See the KeystoneJS database documentation for details and examples of the various field types, as well as how to set up and use database models in your application.

Keystone's field types include:

Keystone also has Relationship fields for managing one-to-many and many-to-many relationships between different models.

Running KeystoneJS in Production

When you deploy your KeystoneJS app to production, be sure to set your ENV environment variable to production. You can do this by setting NODE_ENV=production in your .env file, which gets handled by dotenv.

Setting your environment enables certain features, including template caching, simpler error reporting and html minification, that are important in production but annoying in development.

Linking Keystone for Development and Testing

If you want to test or develop against the master branch of KeystoneJS (or against your own branch), rather than a published version on npm, you just need to check it out then use npm link to link it to your project. On Mac OS, this is done like this:

  • Checkout KeystoneJS locally, e.g. to ~/Development/KeystoneJS
  • From the KeystoneJS directory, run sudo npm link (you will need to enter your system password)
  • From your project directory, e.g. ~/Development/MySite (the one with your package.json file in it) run npm link keystone. This will create a link between ~/Development/MySite/node_modules/keystone and ~/Development/KeystoneJS.

Then require('keystone') normally in your app - the development copy will be used. Note that running npm update will ignore new versions of keystone that have been published.

To go back to using a published version of KeystoneJS from npm, from your project directory, run npm unlink keystone then npm install.

Testing

To run the test suite run npm test.

Thanks

KeystoneJS is a free and open source community-driven project.
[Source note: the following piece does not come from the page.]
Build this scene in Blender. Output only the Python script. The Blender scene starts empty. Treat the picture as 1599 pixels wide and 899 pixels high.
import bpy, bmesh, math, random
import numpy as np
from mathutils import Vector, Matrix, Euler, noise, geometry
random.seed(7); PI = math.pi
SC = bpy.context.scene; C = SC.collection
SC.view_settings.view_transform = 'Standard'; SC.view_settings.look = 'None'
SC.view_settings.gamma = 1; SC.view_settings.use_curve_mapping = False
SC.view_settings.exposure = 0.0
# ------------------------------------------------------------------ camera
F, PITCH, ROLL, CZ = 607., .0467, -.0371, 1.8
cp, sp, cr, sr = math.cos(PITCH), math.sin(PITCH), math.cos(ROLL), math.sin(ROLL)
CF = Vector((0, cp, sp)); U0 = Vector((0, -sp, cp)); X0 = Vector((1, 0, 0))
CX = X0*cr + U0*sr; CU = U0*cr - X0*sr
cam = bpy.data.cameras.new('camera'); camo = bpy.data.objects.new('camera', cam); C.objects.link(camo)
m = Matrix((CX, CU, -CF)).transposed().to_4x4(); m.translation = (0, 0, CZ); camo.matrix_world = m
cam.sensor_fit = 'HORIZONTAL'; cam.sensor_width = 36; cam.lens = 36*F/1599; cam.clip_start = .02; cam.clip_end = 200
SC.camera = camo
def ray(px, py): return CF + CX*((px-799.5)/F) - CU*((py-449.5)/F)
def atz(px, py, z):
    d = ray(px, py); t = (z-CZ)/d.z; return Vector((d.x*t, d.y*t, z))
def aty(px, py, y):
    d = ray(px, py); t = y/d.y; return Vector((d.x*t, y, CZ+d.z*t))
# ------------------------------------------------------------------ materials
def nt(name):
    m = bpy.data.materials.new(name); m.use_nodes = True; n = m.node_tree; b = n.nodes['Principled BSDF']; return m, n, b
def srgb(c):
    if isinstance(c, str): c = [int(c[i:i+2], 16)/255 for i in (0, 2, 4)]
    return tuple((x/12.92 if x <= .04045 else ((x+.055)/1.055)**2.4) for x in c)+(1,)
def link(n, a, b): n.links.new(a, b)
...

Thanks to our many contributors and users for making it great.

Thanks to the following companies and projects whose work we have used or taken inspiration from in the making of KeystoneJS:

License

(The MIT License)

Copyright (c) 2015 Jed Watson

Permission is hereby granted, free of charge, to any person obtaining a copy of this software and associated documentation files (the 'Software'), to deal in the Software without restriction, including without limitation the rights to use, copy, modify, merge, publish, distribute, sublicense, and/or sell copies of the Software, and to permit persons to whom the Software is furnished to do so, subject to the following conditions:

The above copyright notice and this permission notice shall be included in all copies or substantial portions of the Software.

THE SOFTWARE IS PROVIDED 'AS IS', WITHOUT WARRANTY OF ANY KIND, EXPRESS OR IMPLIED, INCLUDING BUT NOT LIMITED TO THE WARRANTIES OF MERCHANTABILITY, FITNESS FOR A PARTICULAR PURPOSE AND NONINFRINGEMENT. IN NO EVENT SHALL THE AUTHORS OR COPYRIGHT HOLDERS BE LIABLE FOR ANY CLAIM, DAMAGES OR OTHER LIABILITY, WHETHER IN AN ACTION OF CONTRACT, TORT OR OTHERWISE, ARISING FROM, OUT OF OR IN CONNECTION WITH THE SOFTWARE OR THE USE OR OTHER DEALINGS IN THE SOFTWARE.